Which brings us to Parkland. And now Pittsburgh. And Aurora. And Columbine, Charleston, Sandy Hook, Orlando, San Bernardino, Las Vegas and the sad et cetera. There are people who blame these shootings on “mental health.” (I’m going to interrupt myself here eight months later and say that blaming conspiracy theories and the internet and even Donald Trump amounts to much the same thing. Of course we should work to minimize suffering and treat mental health issues, and it should be far more difficult to learn to hate strangers to the point of violence. These are big important problems in their own right, but they are not policy prescriptions for ending gun violence.) “We could have intervened,” these folks claim, “if we had been watching more closely.” When I hear an argument like this I shake my head in resigned frustration. Is that what we should be doing? Watching each other closely out of suspicion and fear? Will that help the sick? Will it root out the evil?
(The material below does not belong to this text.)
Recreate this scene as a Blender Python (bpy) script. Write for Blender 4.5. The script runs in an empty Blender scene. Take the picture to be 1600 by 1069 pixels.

No. Mental health is a paltry, alienating excuse for the wreckage that we bear witness to all too frequently in night clubs, schools, community centers, houses of worship, concert venues, movie theaters and other public spaces of American life. It is a cowardly way to distract from discussing real, attainable solutions. Labeling the problem of mass shootings as one of “mental health” is an attempt to blame incompleteness itself, as if we aren’t all haunted and driven by it in one way or another. This distraction divides us from each other and it cheapens our suffering and our sympathy.

The world is fundamentally broken. In one way or another, it will be broken forever. But our nation’s gun laws do not need to be. If the right people wanted to, we could repair them today.